Além disso, o presidente entende que é preciso assegurar o princípio da presunção de legalidade e legitimidade do ato administrativo, porque no debate entre as partes a concessionária de energia não demonstrou de forma cabal que a autarquia tenha incorrido em equívoco.
O ministro Falcão citou o julgamento da SS 2.727, tratando de matéria semelhante, em que a Santo Antônio Energia obteve liminar do TRF1 para suspender as obrigações decorrentes do descumprimento do cronograma das obras da usina. Naquele julgamento, a Corte Especial reconheceu que “causa grave lesão à ordem e à economia pública a decisão que adentra na seara técnica de regulação do mercado de energia elétrica”.
Efeito multiplicador
O ministro também advertiu para o risco do efeito multiplicador que pode ter uma modificação artificial das “regras do jogo” para uma única hidrelétrica, em detrimento de todo o sistema. Para ele, isso traz “insegurança jurídica e administrativa, com graves reflexos para o setor, podendo onerar terceiros e a própria sociedade com eventuais repasses decorrentes dos custos da falta de performance da agravante”.

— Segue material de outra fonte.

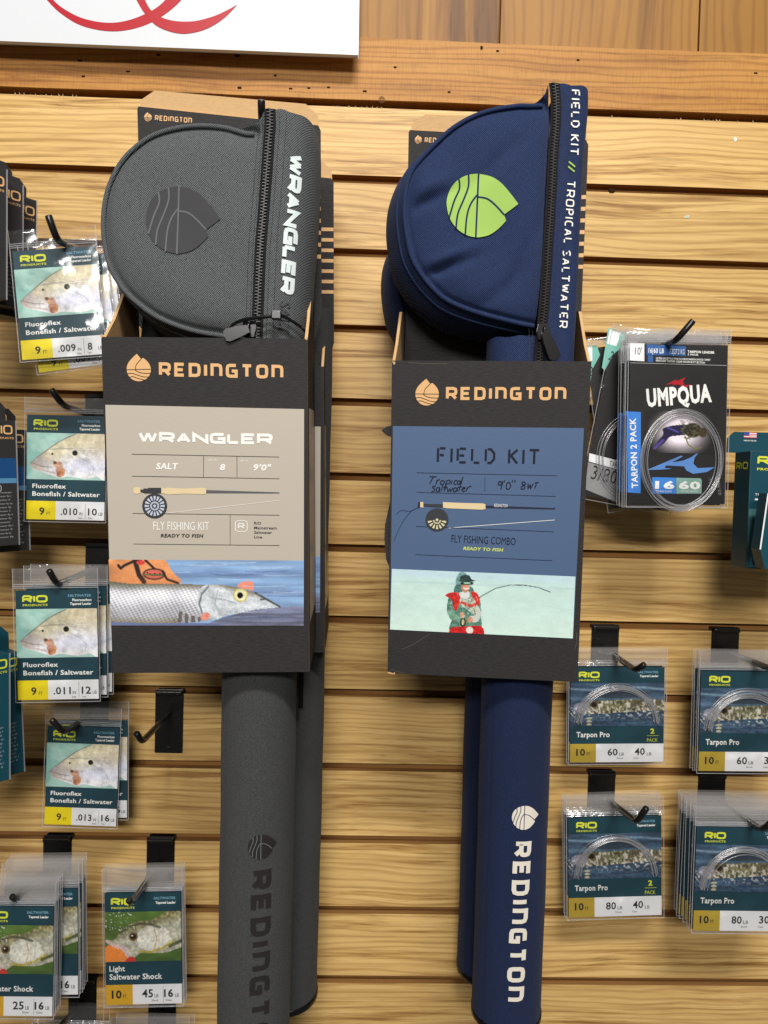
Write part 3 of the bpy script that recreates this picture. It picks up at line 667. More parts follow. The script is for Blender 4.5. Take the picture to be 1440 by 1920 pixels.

Em outro ponto, a Santo Antônio Energia pediu que fosse reconhecido o efeito da suspensão pelo STJ apenas a partir da data em que foi decidida. No entanto, o ministro Falcão esclareceu que não é possível reconhecer efeitos apenas prospectivos, porque a suspensão tem o objetivo de preservar a situação jurídica que se encontrava em vigor antes da liminar atacada pelo pedido.
Antecipação de tutela
A Usina Hidrelétrica Santo Antônio localiza-se no rio Madeira, em Porto Velho. A Santo Antônio Energia S/A ajuizou ação na Justiça Federal do Distrito Federal visando a afastar a aplicação do FID. O pedido de antecipação dos efeitos da tutela foi negado em primeira instância, mas o TRF1 deu cinco decisões em que deferiu a medida de urgência pretendida pela empresa e detalhou como ela deveria ser aplicada.
As decisões do TRF1 suspenderam qualquer exigência decorrente da apuração, exclusivamente, do FID relativo ao período de motorização da UHE Santo Antônio, desde 30 de março de 2012, impedindo ainda a CCEE de transferir para terceiros o valor do respectivo débito, bem como de repassar eventuais créditos à Santo Antônio S/A até o julgamento final do recurso.
Daí o pedido de suspensão de liminar formulado pela Aneel ao STJ. Segundo a agência, a manutenção da decisão acarretava grave lesão à ordem pública, pois, além de prejudicar a normal execução do serviço público, implica “nítida ofensa às regras de comercialização de energia elétrica, segundo as quais a usina participante do Mecanismo de Realocação de Energia (MRE) está sujeita à aplicação do MRA, quando seu índice de disponibilidade for inferior ao valor de referência considerado no cálculo da energia assegurada, inclusive durante o período de motorização”.
Reflexos
A Aneel ainda esclareceu que as regras do sistema MRE impedem que a CCEE se abstenha de transferir os débitos aos demais agentes participantes, uma vez que a contabilização é multilateral, com reflexos em todo o sistema.
A Associação Brasileira de Geração de Energia Limpa, acompanhada de outras sociedades empresárias do ramo, também defendeu nos autos a suspensão das decisões do TRF1, pois todas são integrantes do MRE. De acordo com a associação, as decisões permitiam que a Santo Antônio S/A comercializasse energia produzida à custa de outros participantes.
A suspensão dos efeitos das decisões do TRF1, agora pela Corte Especial, não interfere no andamento normal do processo nas instâncias ordinárias.